Dogs discover dinosaur fossil on Somerset beach

Poppy and Sam discovered the mineralized skeleton of a dinosaur while enjoying a walk on the beach at Stolford, Somerset, on Saturday. Their owner Jon Gopsill was walking them at low tide when they stumbled on a skeleton five and a half feet long that had been exposed by recent storm activity.

Gopsill is a paleontology fan and has found several fossils before, but they were mainly ammonites, not a large Mesozoic marine reptile. He has reported Poppy and Sam’s find to Somerset Heritage and sent photographs to the Natural History Museum in London.
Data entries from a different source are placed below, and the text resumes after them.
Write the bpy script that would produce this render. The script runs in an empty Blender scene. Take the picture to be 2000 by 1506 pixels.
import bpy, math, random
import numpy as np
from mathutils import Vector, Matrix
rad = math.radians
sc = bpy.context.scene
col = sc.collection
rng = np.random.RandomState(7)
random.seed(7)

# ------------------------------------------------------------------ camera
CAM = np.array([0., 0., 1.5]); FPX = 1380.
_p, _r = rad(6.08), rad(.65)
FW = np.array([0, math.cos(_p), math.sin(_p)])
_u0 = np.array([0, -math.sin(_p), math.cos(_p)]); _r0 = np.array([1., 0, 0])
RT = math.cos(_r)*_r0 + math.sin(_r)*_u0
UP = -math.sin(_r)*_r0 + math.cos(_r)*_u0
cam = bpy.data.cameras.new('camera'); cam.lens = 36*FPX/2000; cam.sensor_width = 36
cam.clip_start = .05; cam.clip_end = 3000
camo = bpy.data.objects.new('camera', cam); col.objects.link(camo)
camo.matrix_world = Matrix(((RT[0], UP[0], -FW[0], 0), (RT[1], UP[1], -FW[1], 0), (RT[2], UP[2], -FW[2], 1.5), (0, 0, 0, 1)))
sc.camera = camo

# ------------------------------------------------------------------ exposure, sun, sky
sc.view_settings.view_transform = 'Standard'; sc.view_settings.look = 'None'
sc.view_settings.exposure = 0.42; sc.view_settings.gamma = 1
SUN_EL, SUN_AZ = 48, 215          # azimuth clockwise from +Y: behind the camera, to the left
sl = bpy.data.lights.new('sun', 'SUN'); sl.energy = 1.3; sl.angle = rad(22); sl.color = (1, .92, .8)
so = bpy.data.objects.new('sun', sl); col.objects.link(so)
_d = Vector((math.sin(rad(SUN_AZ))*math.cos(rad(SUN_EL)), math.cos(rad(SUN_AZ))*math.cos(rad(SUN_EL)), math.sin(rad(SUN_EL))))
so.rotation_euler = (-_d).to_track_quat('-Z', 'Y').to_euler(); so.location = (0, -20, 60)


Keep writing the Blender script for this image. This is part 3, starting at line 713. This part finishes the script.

Dr. Mike Day, curator in the Earth Sciences department at the Natural History Museum, confirmed the skeleton was likely to belong to an ichthyosaur, though he is unable to say for certain without inspecting it in person.

Dr. Day explained:

“Looking at this specimen, based on the number of bones in the pectoral paddle, the apparent absence of a pelvic girdle, as well as the distinctive ‘hunch’ of the back, this is likely to be the remains of an ichthyosaur.

It is not possible to identify the exact type of ichthyosaur from these images alone, however.”

NB: The news service article (carried verbatim in several media outlets) describes ichthyosaurs as “porpoise-like sea mammals,” and while they were porpoise-like in some morphological aspects, they were not mammals. The name itself should have been sufficient to overcome this basic fact-checking deficiency as any 10-year-old and/or viewer of a quarter century of blockbuster movies could tell you “saur” comes from the Greek for “lizard.” Dinosaurs, all of them, were reptiles. Everyone knows this. You can tell Poppy and Sam know it.